Raw records.
## start

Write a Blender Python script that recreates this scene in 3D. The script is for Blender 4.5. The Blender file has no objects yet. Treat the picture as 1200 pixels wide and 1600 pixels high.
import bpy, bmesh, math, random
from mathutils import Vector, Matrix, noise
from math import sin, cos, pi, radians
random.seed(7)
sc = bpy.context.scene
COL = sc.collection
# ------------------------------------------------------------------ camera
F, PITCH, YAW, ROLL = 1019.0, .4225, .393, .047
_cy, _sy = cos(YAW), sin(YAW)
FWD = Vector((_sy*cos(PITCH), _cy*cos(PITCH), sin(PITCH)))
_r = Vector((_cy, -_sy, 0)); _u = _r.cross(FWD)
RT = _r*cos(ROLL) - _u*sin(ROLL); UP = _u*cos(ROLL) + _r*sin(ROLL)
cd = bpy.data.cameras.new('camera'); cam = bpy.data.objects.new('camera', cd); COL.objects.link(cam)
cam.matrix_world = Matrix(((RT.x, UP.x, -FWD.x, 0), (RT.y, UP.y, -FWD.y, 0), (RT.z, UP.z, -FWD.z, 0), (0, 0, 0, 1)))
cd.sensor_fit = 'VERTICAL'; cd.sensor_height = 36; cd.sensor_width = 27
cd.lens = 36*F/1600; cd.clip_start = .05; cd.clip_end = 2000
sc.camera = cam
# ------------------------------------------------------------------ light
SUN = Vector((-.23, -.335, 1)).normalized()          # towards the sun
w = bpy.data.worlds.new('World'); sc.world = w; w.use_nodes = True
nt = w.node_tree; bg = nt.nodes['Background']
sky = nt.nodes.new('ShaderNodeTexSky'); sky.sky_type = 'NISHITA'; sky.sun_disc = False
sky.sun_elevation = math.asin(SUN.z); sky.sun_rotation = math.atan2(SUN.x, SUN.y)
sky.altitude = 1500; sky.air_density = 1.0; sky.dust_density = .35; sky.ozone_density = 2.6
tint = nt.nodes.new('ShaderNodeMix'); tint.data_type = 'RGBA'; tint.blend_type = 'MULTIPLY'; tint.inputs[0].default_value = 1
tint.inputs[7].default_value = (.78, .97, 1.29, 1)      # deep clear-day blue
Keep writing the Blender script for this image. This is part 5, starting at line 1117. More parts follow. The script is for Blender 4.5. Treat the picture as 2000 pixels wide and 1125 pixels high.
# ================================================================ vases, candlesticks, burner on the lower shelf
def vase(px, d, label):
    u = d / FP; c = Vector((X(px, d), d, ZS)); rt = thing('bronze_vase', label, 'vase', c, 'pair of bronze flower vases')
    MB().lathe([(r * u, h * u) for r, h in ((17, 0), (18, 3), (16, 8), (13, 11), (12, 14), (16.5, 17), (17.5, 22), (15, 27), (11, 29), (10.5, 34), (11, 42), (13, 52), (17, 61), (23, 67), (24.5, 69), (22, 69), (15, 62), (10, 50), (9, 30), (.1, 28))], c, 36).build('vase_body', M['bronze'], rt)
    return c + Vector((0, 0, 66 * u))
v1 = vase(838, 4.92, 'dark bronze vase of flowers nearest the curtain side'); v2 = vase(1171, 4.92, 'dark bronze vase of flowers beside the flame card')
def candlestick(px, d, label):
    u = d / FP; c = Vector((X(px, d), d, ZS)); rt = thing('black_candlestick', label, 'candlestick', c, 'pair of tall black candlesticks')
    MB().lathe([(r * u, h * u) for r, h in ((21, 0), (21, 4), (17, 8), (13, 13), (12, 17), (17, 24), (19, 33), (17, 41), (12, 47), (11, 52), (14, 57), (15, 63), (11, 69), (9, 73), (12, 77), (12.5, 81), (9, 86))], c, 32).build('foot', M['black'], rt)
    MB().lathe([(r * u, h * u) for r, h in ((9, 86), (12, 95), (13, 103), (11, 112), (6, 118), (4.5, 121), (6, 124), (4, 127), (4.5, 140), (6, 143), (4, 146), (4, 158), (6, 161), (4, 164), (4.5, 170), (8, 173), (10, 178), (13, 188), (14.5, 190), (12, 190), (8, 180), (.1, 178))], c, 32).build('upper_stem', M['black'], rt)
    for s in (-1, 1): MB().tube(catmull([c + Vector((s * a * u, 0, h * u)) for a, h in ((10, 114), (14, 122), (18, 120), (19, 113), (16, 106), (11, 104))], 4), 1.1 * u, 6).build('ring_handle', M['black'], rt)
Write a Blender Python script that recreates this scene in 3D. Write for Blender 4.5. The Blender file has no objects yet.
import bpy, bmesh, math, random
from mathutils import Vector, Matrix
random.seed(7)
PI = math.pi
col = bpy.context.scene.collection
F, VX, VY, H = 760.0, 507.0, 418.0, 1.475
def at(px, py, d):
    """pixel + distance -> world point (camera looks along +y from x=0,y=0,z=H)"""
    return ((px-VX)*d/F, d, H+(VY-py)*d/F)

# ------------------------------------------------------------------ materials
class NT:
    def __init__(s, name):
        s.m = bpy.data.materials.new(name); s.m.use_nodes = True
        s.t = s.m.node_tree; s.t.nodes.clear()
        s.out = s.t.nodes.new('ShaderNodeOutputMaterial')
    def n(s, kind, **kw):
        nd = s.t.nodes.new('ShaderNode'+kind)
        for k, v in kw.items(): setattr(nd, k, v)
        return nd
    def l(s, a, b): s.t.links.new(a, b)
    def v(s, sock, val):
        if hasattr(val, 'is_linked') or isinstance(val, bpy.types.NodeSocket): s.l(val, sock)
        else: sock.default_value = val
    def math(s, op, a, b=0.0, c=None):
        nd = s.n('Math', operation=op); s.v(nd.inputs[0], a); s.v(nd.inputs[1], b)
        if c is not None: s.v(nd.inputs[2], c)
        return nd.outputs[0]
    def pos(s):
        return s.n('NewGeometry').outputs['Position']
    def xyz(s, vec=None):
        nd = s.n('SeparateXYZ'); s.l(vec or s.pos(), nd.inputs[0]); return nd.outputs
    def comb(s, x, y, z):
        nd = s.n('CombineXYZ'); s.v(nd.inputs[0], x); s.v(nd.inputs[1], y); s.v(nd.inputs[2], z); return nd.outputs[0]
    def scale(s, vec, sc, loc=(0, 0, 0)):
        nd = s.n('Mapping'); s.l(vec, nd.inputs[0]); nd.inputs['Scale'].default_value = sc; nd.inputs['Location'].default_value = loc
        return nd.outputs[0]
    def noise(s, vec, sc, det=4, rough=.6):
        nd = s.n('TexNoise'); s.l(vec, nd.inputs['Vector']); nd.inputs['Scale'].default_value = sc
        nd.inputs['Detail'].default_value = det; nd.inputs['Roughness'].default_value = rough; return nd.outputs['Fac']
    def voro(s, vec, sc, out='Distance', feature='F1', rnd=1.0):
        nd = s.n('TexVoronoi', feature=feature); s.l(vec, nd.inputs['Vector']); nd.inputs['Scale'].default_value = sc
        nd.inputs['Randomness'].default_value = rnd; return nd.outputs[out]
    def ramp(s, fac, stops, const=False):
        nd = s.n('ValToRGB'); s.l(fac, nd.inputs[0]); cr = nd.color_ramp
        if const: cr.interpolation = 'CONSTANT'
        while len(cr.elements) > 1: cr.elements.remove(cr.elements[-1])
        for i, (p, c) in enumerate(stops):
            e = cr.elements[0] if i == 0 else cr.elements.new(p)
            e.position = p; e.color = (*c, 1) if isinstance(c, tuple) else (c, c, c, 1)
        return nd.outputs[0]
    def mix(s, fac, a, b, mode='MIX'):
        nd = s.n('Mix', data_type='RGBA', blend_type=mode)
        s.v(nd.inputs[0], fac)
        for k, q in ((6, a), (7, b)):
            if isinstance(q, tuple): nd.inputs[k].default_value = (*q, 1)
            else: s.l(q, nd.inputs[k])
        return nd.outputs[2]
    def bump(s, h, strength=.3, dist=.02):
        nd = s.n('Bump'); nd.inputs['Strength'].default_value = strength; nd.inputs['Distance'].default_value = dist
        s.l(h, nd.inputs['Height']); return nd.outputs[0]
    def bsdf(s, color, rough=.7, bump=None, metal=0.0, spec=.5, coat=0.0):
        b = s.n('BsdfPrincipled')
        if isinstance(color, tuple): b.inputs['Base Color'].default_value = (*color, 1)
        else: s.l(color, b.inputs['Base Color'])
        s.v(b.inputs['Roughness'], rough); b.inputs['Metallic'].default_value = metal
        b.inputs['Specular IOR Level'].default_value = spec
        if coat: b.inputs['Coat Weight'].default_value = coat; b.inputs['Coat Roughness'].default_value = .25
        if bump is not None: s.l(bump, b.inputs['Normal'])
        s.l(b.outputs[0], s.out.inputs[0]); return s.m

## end

Task requirements.
Repeat exactly the lines running from the one with "in 3D. Write" through the one with "return ((px-VX)*d/F, d, H+(VY-py)*d/F)", both included.

Answer to this problem.
Write a Blender Python script that recreates this scene in 3D. Write for Blender 4.5. The Blender file has no objects yet.
import bpy, bmesh, math, random
from mathutils import Vector, Matrix
random.seed(7)
PI = math.pi
col = bpy.context.scene.collection
F, VX, VY, H = 760.0, 507.0, 418.0, 1.475
def at(px, py, d):
    """pixel + distance -> world point (camera looks along +y from x=0,y=0,z=H)"""
    return ((px-VX)*d/F, d, H+(VY-py)*d/F)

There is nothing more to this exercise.